■ **Listing**:
━━━━━━━━

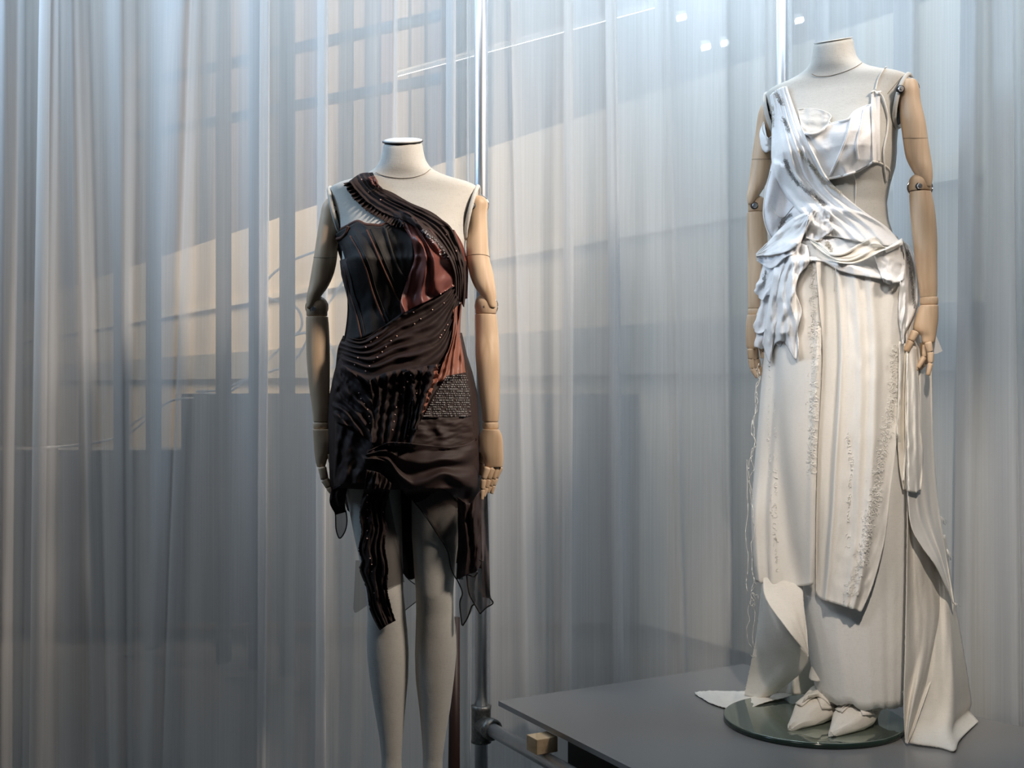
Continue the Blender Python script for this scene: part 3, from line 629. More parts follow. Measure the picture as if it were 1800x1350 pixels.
# back skirt and trailing sheers
panel('back_panel', K['brown'], dd, None, [(594, 838, 2.70), (720, 838, 2.72), (846, 838, 2.70)], [(611, 897, 2.69), (660, 940, 2.70), (712, 1012, 2.70), (736, 1014, 2.70), (800, 990, 2.71), (848, 1000, 2.70)], fold=pleat(5, .02, 0, .2))
panel('back_sheer', K['smoke'], dd, None, [(625, 985, 2.695), (648, 985, 2.695)], [(621, 1070, 2.69), (626, 1077, 2.69), (650, 1061, 2.69)], nu=12, nv=16, thick=0)
panel('back_sheer', K['smoke'], dd, None, [(700, 1000, 2.695), (745, 1000, 2.695)], [(708, 1075, 2.69), (740, 1050, 2.69)], nu=12, nv=16, thick=0)
cord('hem_cord', K['hem'], dd, None, [(708, 1076), (740, 1051)], D=2.69, r=.0011, n=10)
cord('hem_cord', K['hem'], dd, None, [(712, 1012), (722, 1022), (737, 1032)], D=2.68, r=.0011, n=10)
panel('glitter_strip', fabric('glitter_gauze', (.03, .025, .028), (.20, .17, .18), rough=.5, alpha=.9, weave=260, bump=.8), dd, None, [(842, 866, 2.68), (857, 866, 2.68)], [(848, 1050, 2.66), (862, 1052, 2.66)], nu=10, nv=30, fold=pleat(1, .008), thick=0)
panel('skirt_panel', K['satin'], dd, f1, [(586, 718), (605, 730), (630, 752), (655, 776)], [(583, 862), (600, 853), (625, 850), (664, 852)], [(586, 718), (585, 790), (583, 862)], [(655, 776), (660, 820), (664, 852)], fold=addf(pleat(3, .010, .3, .1), crumple(.004)), curl=(.03, 0))
panel('skirt_panel', K['satin'], dd, f1, [(738, 728), (785, 734), (834, 728)], [(718, 790), (780, 790), (843, 776)], fold=addf(pleat(2, .006, -.3, .3), crumple(.003)), curl=(0, .03))
# corset front
panel('corset', K['char'], dd, f1, [(588, 413), (597, 406), (612, 398), (628, 390), (641, 396), (655, 397), (668, 398), (680, 394), (692, 385), (706, 378)], [(604, 600), (640, 592), (680, 572), (716, 552)],
      [(588, 413), (600, 445), (610, 500), (611, 550), (604, 600)], [(706, 378), (722, 410), (726, 450), (720, 500), (712, 530), (716, 552)], nu=60, nv=50, gap=.005, fold=addf(pleat(4, .0035, -.25, .1, 2, .15), crumple(.002)), curl=(.03, 0))
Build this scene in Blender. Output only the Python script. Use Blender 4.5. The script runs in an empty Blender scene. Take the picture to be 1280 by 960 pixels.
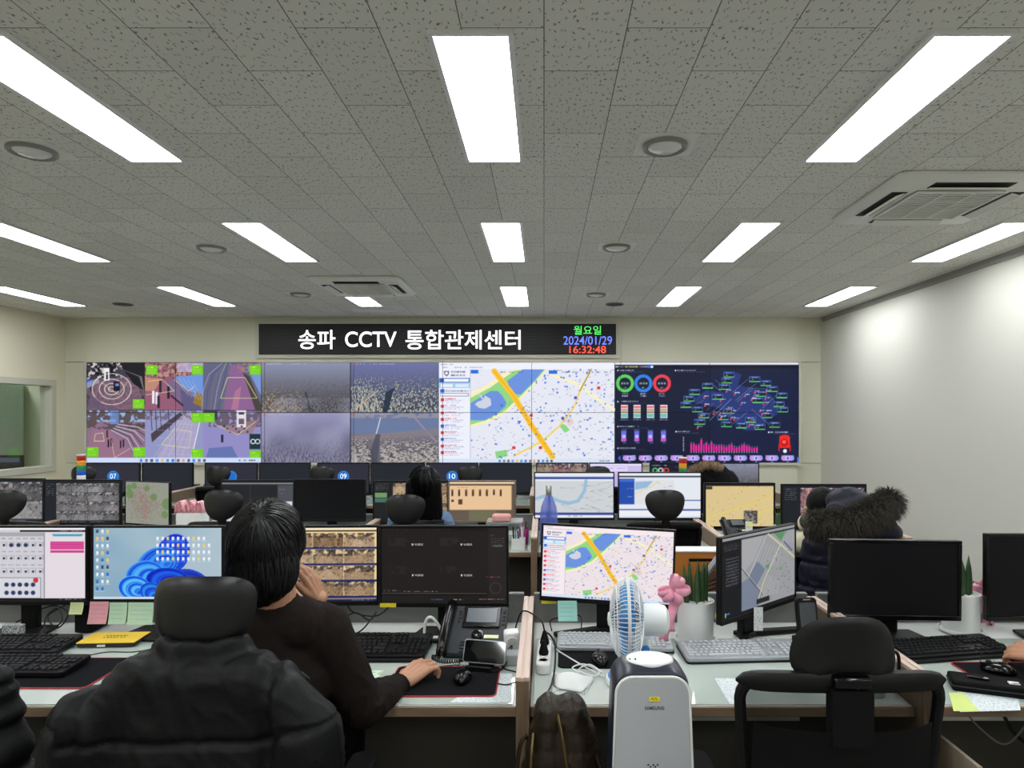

━━━━━━━━

■ **Written task**:
Omit the pictures, and quote the material above exactly as given.

■ **Output**:
Continue the Blender Python script for this scene: part 3, from line 629. More parts follow. Measure the picture as if it were 1800x1350 pixels.
# back skirt and trailing sheers
panel('back_panel', K['brown'], dd, None, [(594, 838, 2.70), (720, 838, 2.72), (846, 838, 2.70)], [(611, 897, 2.69), (660, 940, 2.70), (712, 1012, 2.70), (736, 1014, 2.70), (800, 990, 2.71), (848, 1000, 2.70)], fold=pleat(5, .02, 0, .2))
panel('back_sheer', K['smoke'], dd, None, [(625, 985, 2.695), (648, 985, 2.695)], [(621, 1070, 2.69), (626, 1077, 2.69), (650, 1061, 2.69)], nu=12, nv=16, thick=0)
panel('back_sheer', K['smoke'], dd, None, [(700, 1000, 2.695), (745, 1000, 2.695)], [(708, 1075, 2.69), (740, 1050, 2.69)], nu=12, nv=16, thick=0)
cord('hem_cord', K['hem'], dd, None, [(708, 1076), (740, 1051)], D=2.69, r=.0011, n=10)
cord('hem_cord', K['hem'], dd, None, [(712, 1012), (722, 1022), (737, 1032)], D=2.68, r=.0011, n=10)
panel('glitter_strip', fabric('glitter_gauze', (.03, .025, .028), (.20, .17, .18), rough=.5, alpha=.9, weave=260, bump=.8), dd, None, [(842, 866, 2.68), (857, 866, 2.68)], [(848, 1050, 2.66), (862, 1052, 2.66)], nu=10, nv=30, fold=pleat(1, .008), thick=0)
panel('skirt_panel', K['satin'], dd, f1, [(586, 718), (605, 730), (630, 752), (655, 776)], [(583, 862), (600, 853), (625, 850), (664, 852)], [(586, 718), (585, 790), (583, 862)], [(655, 776), (660, 820), (664, 852)], fold=addf(pleat(3, .010, .3, .1), crumple(.004)), curl=(.03, 0))
panel('skirt_panel', K['satin'], dd, f1, [(738, 728), (785, 734), (834, 728)], [(718, 790), (780, 790), (843, 776)], fold=addf(pleat(2, .006, -.3, .3), crumple(.003)), curl=(0, .03))
# corset front
panel('corset', K['char'], dd, f1, [(588, 413), (597, 406), (612, 398), (628, 390), (641, 396), (655, 397), (668, 398), (680, 394), (692, 385), (706, 378)], [(604, 600), (640, 592), (680, 572), (716, 552)],
      [(588, 413), (600, 445), (610, 500), (611, 550), (604, 600)], [(706, 378), (722, 410), (726, 450), (720, 500), (712, 530), (716, 552)], nu=60, nv=50, gap=.005, fold=addf(pleat(4, .0035, -.25, .1, 2, .15), crumple(.002)), curl=(.03, 0))
Build this scene in Blender. Output only the Python script. Use Blender 4.5. The script runs in an empty Blender scene. Take the picture to be 1280 by 960 pixels.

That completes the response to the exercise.